## The task
Read the data and repeat it in full, exactly.
— START Dataset extract —
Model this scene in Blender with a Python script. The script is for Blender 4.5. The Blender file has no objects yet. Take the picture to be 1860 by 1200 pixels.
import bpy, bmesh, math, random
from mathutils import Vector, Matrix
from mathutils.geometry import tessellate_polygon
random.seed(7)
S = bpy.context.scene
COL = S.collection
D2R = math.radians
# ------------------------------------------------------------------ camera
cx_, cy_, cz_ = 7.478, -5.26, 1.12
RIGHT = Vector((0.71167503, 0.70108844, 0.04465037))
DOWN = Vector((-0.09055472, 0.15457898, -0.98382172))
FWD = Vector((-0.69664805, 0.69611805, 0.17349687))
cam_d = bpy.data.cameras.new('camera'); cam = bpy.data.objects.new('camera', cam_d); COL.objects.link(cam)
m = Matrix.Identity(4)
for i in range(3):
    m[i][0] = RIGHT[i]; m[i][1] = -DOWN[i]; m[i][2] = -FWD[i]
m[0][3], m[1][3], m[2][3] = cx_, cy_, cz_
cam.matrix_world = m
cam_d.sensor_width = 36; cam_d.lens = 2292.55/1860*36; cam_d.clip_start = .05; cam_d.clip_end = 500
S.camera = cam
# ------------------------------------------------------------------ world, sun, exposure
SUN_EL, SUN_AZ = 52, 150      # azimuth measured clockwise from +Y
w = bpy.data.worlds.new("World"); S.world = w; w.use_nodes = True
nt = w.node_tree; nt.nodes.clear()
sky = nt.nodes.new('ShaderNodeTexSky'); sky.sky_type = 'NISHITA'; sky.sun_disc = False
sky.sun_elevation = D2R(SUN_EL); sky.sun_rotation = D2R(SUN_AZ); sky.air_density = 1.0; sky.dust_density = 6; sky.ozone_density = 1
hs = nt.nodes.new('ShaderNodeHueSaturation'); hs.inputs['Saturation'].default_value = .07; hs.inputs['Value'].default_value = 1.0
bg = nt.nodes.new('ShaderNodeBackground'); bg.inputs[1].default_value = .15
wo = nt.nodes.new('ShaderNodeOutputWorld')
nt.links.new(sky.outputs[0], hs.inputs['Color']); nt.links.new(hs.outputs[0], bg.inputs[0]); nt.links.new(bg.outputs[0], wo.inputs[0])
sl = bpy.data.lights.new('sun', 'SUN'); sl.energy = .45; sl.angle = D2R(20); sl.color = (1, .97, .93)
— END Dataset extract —
## Final result
Model this scene in Blender with a Python script. The script is for Blender 4.5. The Blender file has no objects yet. Take the picture to be 1860 by 1200 pixels.
import bpy, bmesh, math, random
from mathutils import Vector, Matrix
from mathutils.geometry import tessellate_polygon
random.seed(7)
S = bpy.context.scene
COL = S.collection
D2R = math.radians
# ------------------------------------------------------------------ camera
cx_, cy_, cz_ = 7.478, -5.26, 1.12
RIGHT = Vector((0.71167503, 0.70108844, 0.04465037))
DOWN = Vector((-0.09055472, 0.15457898, -0.98382172))
FWD = Vector((-0.69664805, 0.69611805, 0.17349687))
cam_d = bpy.data.cameras.new('camera'); cam = bpy.data.objects.new('camera', cam_d); COL.objects.link(cam)
m = Matrix.Identity(4)
for i in range(3):
    m[i][0] = RIGHT[i]; m[i][1] = -DOWN[i]; m[i][2] = -FWD[i]
m[0][3], m[1][3], m[2][3] = cx_, cy_, cz_
cam.matrix_world = m
cam_d.sensor_width = 36; cam_d.lens = 2292.55/1860*36; cam_d.clip_start = .05; cam_d.clip_end = 500
S.camera = cam
# ------------------------------------------------------------------ world, sun, exposure
SUN_EL, SUN_AZ = 52, 150      # azimuth measured clockwise from +Y
w = bpy.data.worlds.new("World"); S.world = w; w.use_nodes = True
nt = w.node_tree; nt.nodes.clear()
sky = nt.nodes.new('ShaderNodeTexSky'); sky.sky_type = 'NISHITA'; sky.sun_disc = False
sky.sun_elevation = D2R(SUN_EL); sky.sun_rotation = D2R(SUN_AZ); sky.air_density = 1.0; sky.dust_density = 6; sky.ozone_density = 1
hs = nt.nodes.new('ShaderNodeHueSaturation'); hs.inputs['Saturation'].default_value = .07; hs.inputs['Value'].default_value = 1.0
bg = nt.nodes.new('ShaderNodeBackground'); bg.inputs[1].default_value = .15
wo = nt.nodes.new('ShaderNodeOutputWorld')
nt.links.new(sky.outputs[0], hs.inputs['Color']); nt.links.new(hs.outputs[0], bg.inputs[0]); nt.links.new(bg.outputs[0], wo.inputs[0])
sl = bpy.data.lights.new('sun', 'SUN'); sl.energy = .45; sl.angle = D2R(20); sl.color = (1, .97, .93)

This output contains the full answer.